§ EXERCISE PROMPT
Exactly and only the lines from the first entry through the line with "return (f(r), f(g), f(b), a)" should be copied, both ends included, with no pictures.

§ SOURCE MATERIAL
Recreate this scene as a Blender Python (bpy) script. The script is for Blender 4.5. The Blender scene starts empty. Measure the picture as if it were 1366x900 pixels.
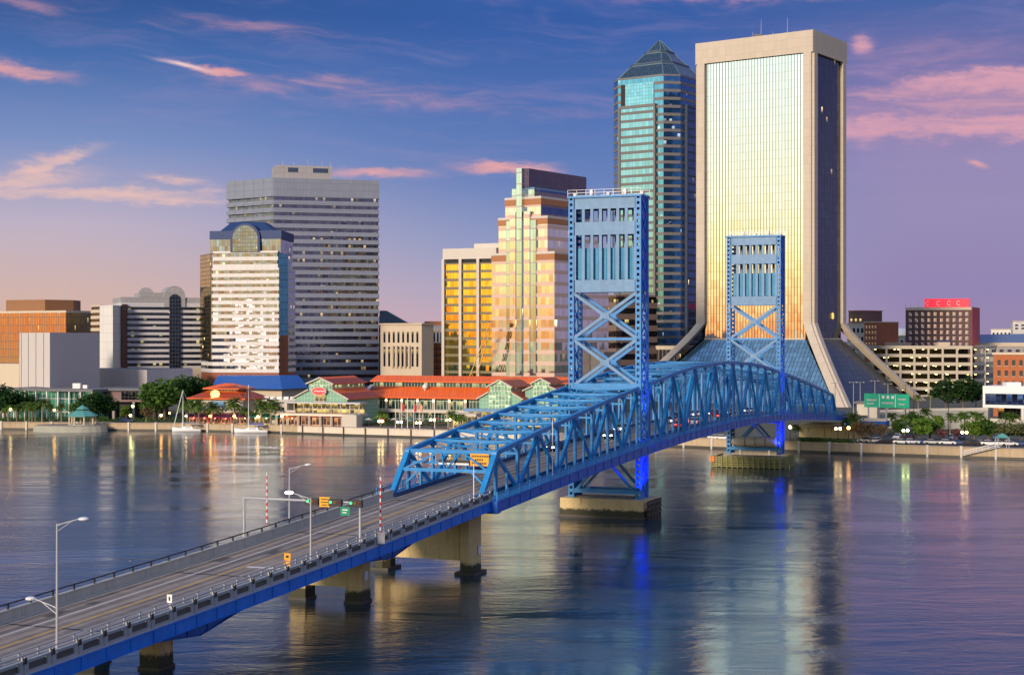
import bpy, math, random
from mathutils import Vector, Matrix
random.seed(7)
C = bpy.context.scene.collection
SC = bpy.context.scene
R = math.radians

# ------------------------------------------------------------------ camera
CAM_H, F, CX, HY = 30.0, 2100.0, 683.0, 452.0     # eye height; focal length, centre and horizon in photo pixels
cd = bpy.data.cameras.new('camera'); cam = bpy.data.objects.new('camera', cd); C.objects.link(cam)
cam.location = (0, 0, CAM_H); cam.rotation_euler = (R(90), 0, 0)
cd.sensor_width = 36.0; cd.lens = F / 1366 * 36; cd.shift_y = (HY - 450) / 1366
cd.clip_start = 1; cd.clip_end = 60000
SC.camera = cam
SC.view_settings.view_transform = 'Standard'; SC.view_settings.look = 'None'
SC.view_settings.exposure = 0.0; SC.view_settings.gamma = 1.0; SC.view_settings.use_curve_mapping = False
SC.cycles.use_denoising = True
SC.cycles.max_bounces = 6; SC.cycles.glossy_bounces = 4; SC.cycles.diffuse_bounces = 3
SC.cycles.caustics_reflective = False; SC.cycles.caustics_refractive = False
SC.cycles.sample_clamp_indirect = 5.0; SC.cycles.sample_clamp_direct = 40.0

def lin(r, g, b, a=1.0):
    f = lambda c: (c / 255 / 12.92) if c / 255 <= 0.04045 else ((c / 255 + 0.055) / 1.055) ** 2.4
    return (f(r), f(g), f(b), a)

class NT:
    """small helper round a node tree"""
    def __init__(s, tree):
        s.t = tree; s.n = tree.nodes; s.l = tree.links
        s.n.clear()
    def node(s, typ, **kw):
        n = s.n.new(typ)
        for k, v in kw.items(): setattr(n, k, v)
        return n
    def put(s, sock, v):
        if hasattr(v, 'is_output') or isinstance(v, bpy.types.NodeSocket): s.l.new(v, sock)
        else:
            try: sock.default_value = v
            except Exception:
                sock.default_value = tuple(v)[:3] if len(v) == 4 else tuple(v) + (1,)
    def math(s, op, a, b=None, c=None, clamp=False):
        n = s.node('ShaderNodeMath', operation=op, use_clamp=clamp)
        s.put(n.inputs[0], a)
        if b is not None: s.put(n.inputs[1], b)
        if c is not None: s.put(n.inputs[2], c)
        return n.outputs[0]
    def vmath(s, op, a, b=None, scale=None):
        n = s.node('ShaderNodeVectorMath', operation=op)
        s.put(n.inputs[0], a)
        if b is not None: s.put(n.inputs[1], b)
        if scale is not None: s.put(n.inputs['Scale'], scale)
        return n.outputs['Value'] if op in ('DOT_PRODUCT', 'LENGTH') else n.outputs[0]
    def sep(s, v):
        n = s.node('ShaderNodeSeparateXYZ'); s.put(n.inputs[0], v); return n.outputs[0], n.outputs[1], n.outputs[2]
    def comb(s, x, y, z=0.0):
        n = s.node('ShaderNodeCombineXYZ')
        for i, q in enumerate((x, y, z)): s.put(n.inputs[i], q)
        return n.outputs[0]
    def smooth(s, v, a, b):
        n = s.node('ShaderNodeMapRange', interpolation_type='SMOOTHSTEP')
        s.put(n.inputs[0], v); n.inputs[1].default_value = a; n.inputs[2].default_value = b
        n.inputs[3].default_value = 0; n.inputs[4].default_value = 1
        return n.outputs[0]
    def mix(s, f, a, b, blend='MIX'):
        n = s.node('ShaderNodeMix', data_type='RGBA', blend_type=blend)
        s.put(n.inputs[0], f); s.put(n.inputs[6], a); s.put(n.inputs[7], b)
        return n.outputs[2]
    def ramp(s, v, stops):
        n = s.node('ShaderNodeValToRGB'); s.put(n.inputs[0], v)
        e = n.color_ramp.elements
        while len(e) > 1: e.remove(e[-1])
        e[0].position = stops[0][0]; e[0].color = stops[0][1]
        for p, c in stops[1:]:
            x = e.new(p); x.color = c
        return n.outputs[0]
    def noise(s, vec, scale=1.0, detail=3.0, rough=0.55, dist=0.0):
        n = s.node('ShaderNodeTexNoise'); s.put(n.inputs['Vector'], vec)
        n.inputs['Scale'].default_value = scale; n.inputs['Detail'].default_value = detail
        n.inputs['Roughness'].default_value = rough; n.inputs['Distortion'].default_value = dist
        return n.outputs['Fac']

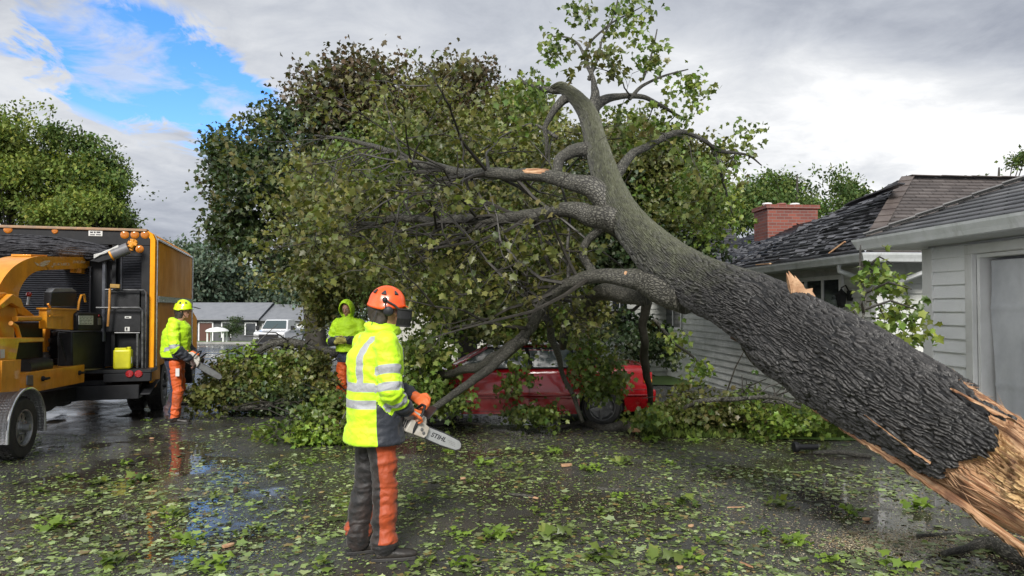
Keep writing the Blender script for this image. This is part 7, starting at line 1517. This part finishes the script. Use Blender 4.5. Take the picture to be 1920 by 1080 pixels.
        if st.get('visor', True):
            vs = MB()
            if st.get('visor_up'):
                vs.prism([Pn(.145, -.07, .055), Pn(.25, -.055, .03), Pn(.25, .055, .03), Pn(.145, .07, .055)], up * .006)
            else:
                A_ = [(math.cos(a) * .17 + .015, math.sin(a) * .125) for a in np.linspace(-1.15, 1.15, 13)]; V = [Pn(x, y, .005) for x, y in A_] + [Pn(x * 1.02, y, -.06) for x, y in A_] + [Pn(x * .96, y * .8, -.115) for x, y in A_]
                vs.add(V, [(i, i + 1, i + 14, i + 13) for i in range(12)] + [(i + 13, i + 14, i + 27, i + 26) for i in range(12)])
                vs.tube([Pn(x, y, .005) for x, y in A_], .007, 6); vs.tube([Pn(x, y * .8, -.115) for x, y in [(a * .96, b) for a, b in A_]], .006, 6); vs.tube([Pn(-.012, .118, .062)] + [Pn(.06, .116, .03), Pn(.09, .112, .008)], .008, 6); vs.tube([Pn(-.012, -.118, .062)] + [Pn(.06, -.116, .03), Pn(.09, -.112, .008)], .008, 6)
            vs.build('visor', M_('mesh_visor', (.012, .012, .013), (.03, .03, .03), 300, .5), m, fix=False)
        if st.get('snood'):
            sn = MB(); ell_loft(sn, [(Pn(-.02, 0, .04), r * .085, f * .10), (Pn(-.03, 0, -.04), r * .082, f * .09), (Pn(-.04, 0, -.11), r * .08, f * .075), (W['neck'] + Z * .04, r * .08, f * .075)], 20); fuse(sn, 'neck_warmer', MAT['navy'] if st['snood'] == 1 else MAT['hair'], g, .01, 2, lambda co: (fbm(co * 30, 3, 2) - .5) * .012)
            co_ = MB(); a0 = Pn(-.10, .03, -.06); co_.tube([Pn(-.06, .105, -.02), Pn(-.085, .10, -.10), Pn(-.095, .08, -.17), Pn(-.06, .10, -.22), Pn(.0, .11, -.19)], .0035, 5); co_.build('cord', MAT['ink'], g, smooth=True)
    if st.get('hood'):
        hd = MB(); V = []; n = 26; rows = []
        prof = [(.105, .096, .125, .0), (.10, .112, .150, .002), (.05, .120, .168, .004), (-.02, .122, .172, .0), (-.08, .112, .15, -.012), (-.12, .085, .10, -.03)]
        for a, hw, ht, dz in prof:
            ring = []
            for kk in range(n + 1):
                t_ = math.pi * (-.28) + (math.pi * 1.56) * kk / n; ring.append(Pn(a - .02 * (math.sin(t_) < -.3), math.cos(t_) * hw, math.sin(t_) * ht * (1 if math.sin(t_) > 0 else 1.05) + dz))
            rows.append(ring)
        for rg in rows: V += rg
        Fq = [(i * (n + 1) + kk, i * (n + 1) + kk + 1, (i + 1) * (n + 1) + kk + 1, (i + 1) * (n + 1) + kk) for i in range(len(rows) - 1) for kk in range(n)]; V.append(Pn(-.135, 0, -.02)); Fq += [((len(rows) - 1) * (n + 1) + kk, (len(rows) - 1) * (n + 1) + kk + 1, len(V) - 1) for kk in range(n)]
        V = np.array([tuple(v) for v in V]); V += (fbm(V * 16, 2, 4) - .5)[:, None] * .012; m = mesh_np('hood', V, Fq, st['jmat'], g, attrs={'tape': np.full(len(V), -1.), 'navy': np.full(len(V), -1.), 'dirt': np.full(len(V), .2)}); so = m.modifiers.new('s', 'SOLIDIFY'); so.thickness = .006; sb = m.modifiers.new('u', 'SUBSURF'); sb.levels = sb.render_levels = 1
        sk = MB(); ell_loft(sk, [(Pn(.02, 0, -.10), r * .07, f * .07), (W['neck'] + Z * .02, r * .09, f * .085), (W['neck'] - Z * .05, r * .1, f * .1)], 18); sk.build('neck_scarf', MAT['hair'], g, smooth=True)
        zp = MB(); zp.tube([W['neck'] + f * .105 + Z * -.03, W['chest'] + f * .172, W['pelvis'] + f * .172 + Z * .1], .006, 6); zp.build('zip', MAT['ink'], g)
    return g, W, B, f, r, Pn
def chainsaw(c, d, upv, label, barL=.36, letters=True, powerhead=True, s=1.0):
    """c: where the bar leaves the engine; d: bar direction; upv: up of the saw"""
    d = Vector(d).normalized(); upv = Vector(upv); side = d.cross(upv).normalized(); upv = side.cross(d).normalized(); c = Vector(c); g = thing('chainsaw', c, label, 'chainsaw')
    X = lambda a, b, z: c + d * a * s + side * b * s + upv * z * s
    def rect(m, a0, a1, b0, b1, z0, z1): m.prism([X(a0, b0, z0), X(a1, b0, z0), X(a1, b0, z1), X(a0, b0, z1)], side * (b1 - b0) * s)
    bm_ = M_('bar_steel', (.55, .56, .57), (.42, .43, .43), 9, .32, .5, metal=.55) if letters else M_('dull_bar_steel', (.16, .17, .17), (.10, .10, .10), 9, .4, .5, metal=.5); b = MB(); pts = [(-.02, -.043), (barL * .5, -.047), (barL * .9, -.038), (barL * .975, -.022), (barL, 0), (barL * .975, .022), (barL * .9, .038), (barL * .5, .047), (-.02, .043)]
    b.prism([X(a, -.0025, z) for a, z in pts], side * .005 * s); bo = b.build('guide_bar', bm_, g)
    cn = MB(); cn.tube([X(a, 0, z * 1.1) for a, z in pts] + [X(-.02, 0, -.047)], .005 * s, 5); cn.build('chain', MAT['ink'], g)
    if letters:
        M4 = Matrix((( -0 + d.x, upv.x, side.x, 0), (d.y, upv.y, side.y, 0), (d.z, upv.z, side.z, 0), (0, 0, 0, 1)))
        M4 = Matrix.Translation(X(barL * .38, .0032, .002)) @ M4; text_mesh('STIHL', MAT['ink'], bo, M4, .050 * s, 'lettering', bold=.0012, sx=1.12, shear=.18)
        tt = MB()
        for row in range(3):
            for k in range(5 - row): rect(tt, barL * .62 + k * .016 + row * .02, barL * .62 + k * .016 + .011 + row * .02, .0027, .0033, .008 - row * .012, .0105 - row * .012)
        tt.build('small_print', MAT['dullmetal'], bo)
    if not powerhead: return g, X
    wh = M_('saw_white', (.52, .50, .46), (.36, .33, .28), 10, .4, .6); org = M_('saw_orange', (.75, .16, .02), (.55, .12, .03), 8, .4); p = MB()
    p.prism([X(-.17, .012, -.055), X(.005, .012, -.05), X(.02, .012, -.02), X(.015, .012, .045), X(-.05, .012, .062), X(-.16, .012, .05)], side * .035 * s); p.build('side_cover', wh, g, bevel=.008 * s)
    for a, z in ((-.045, .008), (-.02, -.012)): q = MB(); q.lathe(X(a, .047, z), side, [(-.002, .014 * s), (.006, .013 * s), (.007, .002)], 6); q.build('bar_nut', MAT['dullmetal'], g)
    e = MB(); e.prism([X(-.28, -.10, -.06), X(.0, -.10, -.055), X(.01, -.10, .02), X(-.02, -.10, .11), X(-.17, -.10, .125), X(-.26, -.10, .05)], side * .108 * s); e.build('engine_housing', wh, g, bevel=.014 * s, seg=3)
    t = MB(); t.prism([X(-.21, -.085, .10), X(-.06, -.085, .112), X(-.07, -.085, .142), X(-.19, -.085, .135)], side * .08 * s); t.build('top_cover', org, g, bevel=.014 * s)
    h = MB(); h.tube([X(-.24, -.04, .09), X(-.30, -.04, .105), X(-.37, -.04, .085), X(-.42, -.04, .03), X(-.40, -.04, -.03), X(-.33, -.04, -.055), X(-.22, -.04, -.05)], .018 * s, 10); h.build('rear_handle', org, g, smooth=True)
    fh = MB(); fh.tube([X(-.10, .035, -.05), X(-.11, .06, .03), X(-.10, .065, .12), X(-.09, .03, .185), X(-.08, -.06, .19), X(-.08, -.13, .15), X(-.09, -.14, .04), X(-.10, -.11, -.03)], .012 * s, 8); fh.build('front_handle', MAT['blackp'], g, smooth=True)
    gd = MB(); gd.prism([X(-.03, -.12, .10), X(-.03, .05, .10), X(.005, .05, .20), X(.015, .02, .215), X(.015, -.09, .215), X(.005, -.12, .20)], d * .008 * s); gd.build('hand_guard', MAT['blackp'], g, bevel=.003)
    sp = MB(); sp.prism([X(.0, .010, -.05), X(.035, .01, -.04), X(.012, .01, -.02), X(.035, .01, 0), X(.012, .01, .02), X(.03, .01, .04), X(.0, .01, .05)], side * .004 * s); sp.build('bumper_spike', MAT['dullmetal'], g)
    gr = MB()
    for k in range(5): rect(gr, -.21 + k * .018, -.20 + k * .018, .008, .0125, -.03, .035)
    gr.build('cooling_slot', MAT['ink'], g); return g, X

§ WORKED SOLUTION
Recreate this scene as a Blender Python (bpy) script. The script is for Blender 4.5. The Blender scene starts empty. Measure the picture as if it were 1366x900 pixels.
import bpy, math, random
from mathutils import Vector, Matrix
random.seed(7)
C = bpy.context.scene.collection
SC = bpy.context.scene
R = math.radians

# ------------------------------------------------------------------ camera
CAM_H, F, CX, HY = 30.0, 2100.0, 683.0, 452.0     # eye height; focal length, centre and horizon in photo pixels
cd = bpy.data.cameras.new('camera'); cam = bpy.data.objects.new('camera', cd); C.objects.link(cam)
cam.location = (0, 0, CAM_H); cam.rotation_euler = (R(90), 0, 0)
cd.sensor_width = 36.0; cd.lens = F / 1366 * 36; cd.shift_y = (HY - 450) / 1366
cd.clip_start = 1; cd.clip_end = 60000
SC.camera = cam
SC.view_settings.view_transform = 'Standard'; SC.view_settings.look = 'None'
SC.view_settings.exposure = 0.0; SC.view_settings.gamma = 1.0; SC.view_settings.use_curve_mapping = False
SC.cycles.use_denoising = True
SC.cycles.max_bounces = 6; SC.cycles.glossy_bounces = 4; SC.cycles.diffuse_bounces = 3
SC.cycles.caustics_reflective = False; SC.cycles.caustics_refractive = False
SC.cycles.sample_clamp_indirect = 5.0; SC.cycles.sample_clamp_direct = 40.0

def lin(r, g, b, a=1.0):
    f = lambda c: (c / 255 / 12.92) if c / 255 <= 0.04045 else ((c / 255 + 0.055) / 1.055) ** 2.4
    return (f(r), f(g), f(b), a)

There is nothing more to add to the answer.